Attention

The opinions expressed by columnists are their own and do not represent our advertisers

Saturday, December 01, 2012

Homeless Vets To Get Jackets From Airports

Leave a jacket behind at an airport checkpoint and it could find its way to a homeless veteran. The House has passed a bill sponsored by Rep. Kathy Hochul (D-N.Y.) requiring the Transportation Security Administration and the Department of Veterans Affairs to donate unclaimed clothing to homeless veterans. The bill now goes to the Senate. TSA has its own agreements with states over what to do with leftover items. The agency told The Washington Post that travelers forget about 850 pieces of clothing each day at airport checkpoints. Meanwhile, VA said about 75,000 vets are homeless. 

6 comments:

Anonymous said...

why in the hell are 75,000 vets homeless?!

Anonymous said...

Yeah, screw the jackets; lets get these people HOMES!!!!!

Anonymous said...

Their not. It's window dressing. Putting lipstick on a pig. Holiday season makes you feel all warm inside and warmer thinking you helped a vet.
850 x 365days = 310,250 pieces of clothing. The homeless should be well dressed group of people. All they need is to wait for obama care to kick in.

Anonymous said...

9:29 AM

Your bizarre logic is wrong, of course.

The most obvious is the articles of clothing you lump all together regardless of sex. And then of course is the location of the airports that are scattered about the country.

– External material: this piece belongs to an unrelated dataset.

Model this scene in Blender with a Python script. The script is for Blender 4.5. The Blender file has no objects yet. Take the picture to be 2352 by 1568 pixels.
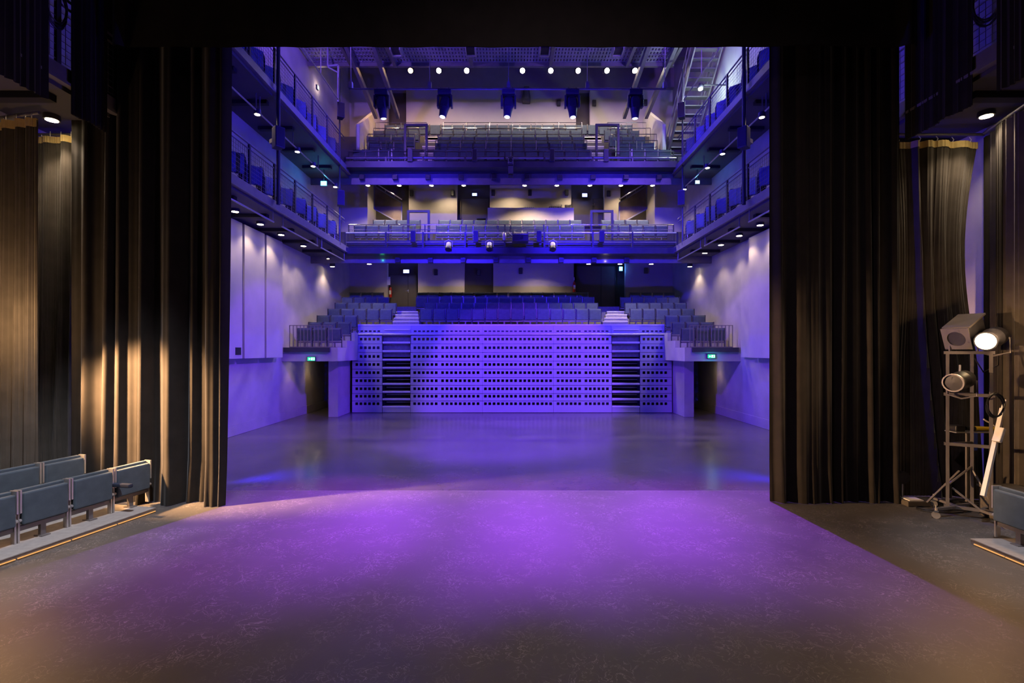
import bpy, bmesh, math, random
from mathutils import Vector, Matrix
random.seed(7)
C = bpy.context.scene.collection
SC = bpy.context.scene
PI = math.pi

# ---------------------------------------------------------------- camera, world, view
F = 1150.0                      # focal length in pixels of the 2352 px wide frame
VX, VY, EYE = 1174.0, 805.0, 2.45
cam = bpy.data.cameras.new('camera'); cam_o = bpy.data.objects.new('camera', cam); C.objects.link(cam_o)
cam_o.location = (0, 0, EYE); cam_o.rotation_euler = (PI/2, 0, 0)
cam.sensor_fit = 'HORIZONTAL'; cam.sensor_width = 36.0; cam.lens = F/2352*36
cam.shift_x = (1176-VX)/2352; cam.shift_y = (VY-784)/2352
cam.clip_start = 0.05; cam.clip_end = 200
SC.camera = cam_o
w = bpy.data.worlds.new('world'); SC.world = w; w.use_nodes = True
w.node_tree.nodes['Background'].inputs[0].default_value = (0.010, 0.008, 0.022, 1)
w.node_tree.nodes['Background'].inputs[1].default_value = 0.5
SC.view_settings.view_transform = 'Standard'; SC.view_settings.look = 'None'
SC.view_settings.exposure = 0.0; SC.view_settings.gamma = 1.0; SC.view_settings.use_curve_mapping = False
SC.cycles.use_denoising = True
SC.cycles.max_bounces = 3; SC.cycles.diffuse_bounces = 2; SC.cycles.glossy_bounces = 2; SC.cycles.use_adaptive_sampling = True; SC.cycles.adaptive_threshold = 0.1; SC.cycles.adaptive_min_samples = 16; SC.render.use_persistent_data = False
SC.cycles.sample_clamp_indirect = 6.0; SC.cycles.use_light_tree = True
SC.cycles.caustics_reflective = False; SC.cycles.caustics_refractive = False

WARM = (1.0, 0.72, 0.42); AMBER = (1.0, 0.55, 0.18); VIOLET = (0.16, 0.040, 1.0); BLUE = (0.030, 0.012, 1.0); PURPLE = (0.34, 0.030, 1.0)
# power levels of seen and added lamps (watts)
LV = dict(stage_head=11500, tribune=10500, added_blue_wash=6400, house=290, down1=88, down2=60, front=190, recess=130, recess_mid=750, recess_low=100, tower=380, tower_leg=5600, leg_far=9000, corner=120, exit=7, side_wash=6500, added_overhead=360, added_seat_wash=3900, added_floor_flood=4800, passage=12, leak=90)

def at(px, py, Y):
    return Vector(((px-VX)*Y/F, Y, EYE-(py-VY)*Y/F))

# ---------------------------------------------------------------- materials
MATS = {}
def mat(name, color, rough=0.6, metal=0.0, var=0.0, scale=6.0, bump=0.0, bscale=60.0, sheen=0.0, spec=0.5, stretch=None):
    m = bpy.data.materials.new(name); m.use_nodes = True
    nt = m.node_tree; b = nt.nodes['Principled BSDF']
    b.inputs['Base Color'].default_value = (*color, 1); b.inputs['Roughness'].default_value = rough
    b.inputs['Metallic'].default_value = metal; b.inputs['Specular IOR Level'].default_value = spec
    if sheen:
        b.inputs['Sheen Weight'].default_value = sheen; b.inputs['Sheen Roughness'].default_value = 0.4
    tc = None
    if var or bump:
        tc = nt.nodes.new('ShaderNodeTexCoord'); mp = nt.nodes.new('ShaderNodeMapping')
        nt.links.new(tc.outputs['Object'], mp.inputs[0])
        if stretch: mp.inputs['Scale'].default_value = stretch
    if var:
        n = nt.nodes.new('ShaderNodeTexNoise'); n.inputs['Scale'].default_value = scale; n.inputs['Detail'].default_value = 6
        nt.links.new(mp.outputs[0], n.inputs['Vector'])
        r = nt.nodes.new('ShaderNodeMapRange'); r.inputs['From Min'].default_value = 0.3; r.inputs['From Max'].default_value = 0.7
        r.inputs['To Min'].default_value = 1-var; r.inputs['To Max'].default_value = 1+var
        nt.links.new(n.outputs['Fac'], r.inputs['Value'])
        mx = nt.nodes.new('ShaderNodeMix'); mx.data_type = 'RGBA'; mx.blend_type = 'MULTIPLY'; mx.inputs[0].default_value = 1
        mx.inputs[6].default_value = (*color, 1); nt.links.new(r.outputs[0], mx.inputs[7])
        nt.links.new(mx.outputs[2], b.inputs['Base Color'])
        r2 = nt.nodes.new('ShaderNodeMapRange'); r2.inputs['To Min'].default_value = max(0.03, rough*(1-var*0.6)); r2.inputs['To Max'].default_value = min(1, rough*(1+var*0.6))
        nt.links.new(n.outputs['Fac'], r2.inputs['Value']); nt.links.new(r2.outputs[0], b.inputs['Roughness'])
    if bump:
        n2 = nt.nodes.new('ShaderNodeTexNoise'); n2.inputs['Scale'].default_value = bscale; n2.inputs['Detail'].default_value = 3
        nt.links.new(mp.outputs[0], n2.inputs['Vector'])
        bp = nt.nodes.new('ShaderNodeBump'); bp.inputs['Strength'].default_value = bump; bp.inputs['Distance'].default_value = 0.01
        nt.links.new(n2.outputs['Fac'], bp.inputs['Height']); nt.links.new(bp.outputs[0], b.inputs['Normal'])
    MATS[name] = m
    return m

def emis(name, color, strength):
    m = bpy.data.materials.new(name); m.use_nodes = True
    nt = m.node_tree; nt.nodes.remove(nt.nodes['Principled BSDF'])
    e = nt.nodes.new('ShaderNodeEmission'); e.inputs[0].default_value = (*color, 1); e.inputs[1].default_value = strength
    nt.links.new(e.outputs[0], nt.nodes['Material Output'].inputs[0]); MATS[name] = m
    return m

mat('concrete', (0.40, 0.375, 0.36), 0.75, var=0.14, scale=1.3, bump=0.25, bscale=18)
mat('panel_grey', (0.42, 0.39, 0.375), 0.7, var=0.06, scale=2.0)
mat('plaster', (0.50, 0.46, 0.42), 0.8, var=0.05, scale=1.5)
mat('plaster_dark', (0.07, 0.06, 0.055), 0.8, var=0.1, scale=2)
mat('soffit', (0.066, 0.062, 0.070), 0.7, var=0.1, scale=2)
mat('ceiling_paint', (0.07, 0.066, 0.07), 0.85, var=0.15, scale=2)
mat('bulkhead', (0.25, 0.22, 0.20), 0.8, var=0.08, scale=2)
mat('black_paint', (0.012, 0.011, 0.012), 0.7, var=0.2, scale=3)
mat('velvet', (0.024, 0.021, 0.019), 0.9, var=0.15, scale=5, sheen=0.25, spec=0.1)
mat('serge', (0.085, 0.074, 0.062), 0.9, var=0.15, scale=4, sheen=0.2, spec=0.1)
mat('tape', (0.75, 0.55, 0.22), 0.7, var=0.12, scale=8)
mat('steel_dark', (0.055, 0.055, 0.06), 0.42, 0.3, var=0.12, scale=5)
mat('steel_grey', (0.20, 0.185, 0.185), 0.45, 0.4, var=0.1, scale=5)
mat('tribune_steel', (0.50, 0.48, 0.50), 0.5, 0.0, var=0.05, scale=1.2)
mat('chrome', (0.75, 0.73, 0.70), 0.18, 1.0)
mat('alu', (0.55, 0.53, 0.52), 0.35, 0.7, var=0.08, scale=9)
mat('seat_metal', (0.13, 0.13, 0.14), 0.3, 0.8)
mat('nosing', (0.86, 0.82, 0.78), 0.4)
mat('fabric', (0.070, 0.092, 0.118), 0.88, var=0.14, scale=9, sheen=0.15, spec=0.2)
mat('fabric_dark', (0.030, 0.036, 0.060), 0.85, var=0.12, scale=9, spec=0.2)
mat('chair_pad', (0.10, 0.13, 0.30), 0.8, var=0.1, scale=9, spec=0.2)
mat('plastic_black', (0.014, 0.014, 0.016), 0.45, var=0.15, scale=8)
mat('housing', (0.045, 0.045, 0.055), 0.38, var=0.1, scale=8)
mat('deck', (0.20, 0.19, 0.19), 0.75, var=0.15, scale=12)
mat('deck_pale', (0.34, 0.31, 0.29), 0.65, var=0.12, scale=14)
mat('brown_panel', (0.20, 0.145, 0.085), 0.33, 0.55, var=0.25, scale=2.2)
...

They say there are 75K homeless vets, you say there are not. We are to believe you? Why? Where are your facts, sources, anything?

Try again or sit the hell down.

lmclain said...

But they are "heroes"! At least when its time to chant "USA! USA! USA!"....when the cameras disappear, they go back to the shelter, under the park bench, or just fade away and die. obama ain't losing any sleep. Its pretty nice in the White House and Hawaii.

Anonymous said...

I'm not sure but I doubt ANY vet would cheer USA nowadays, especially with who is their CIC.

And that's probably why their ballots never counted.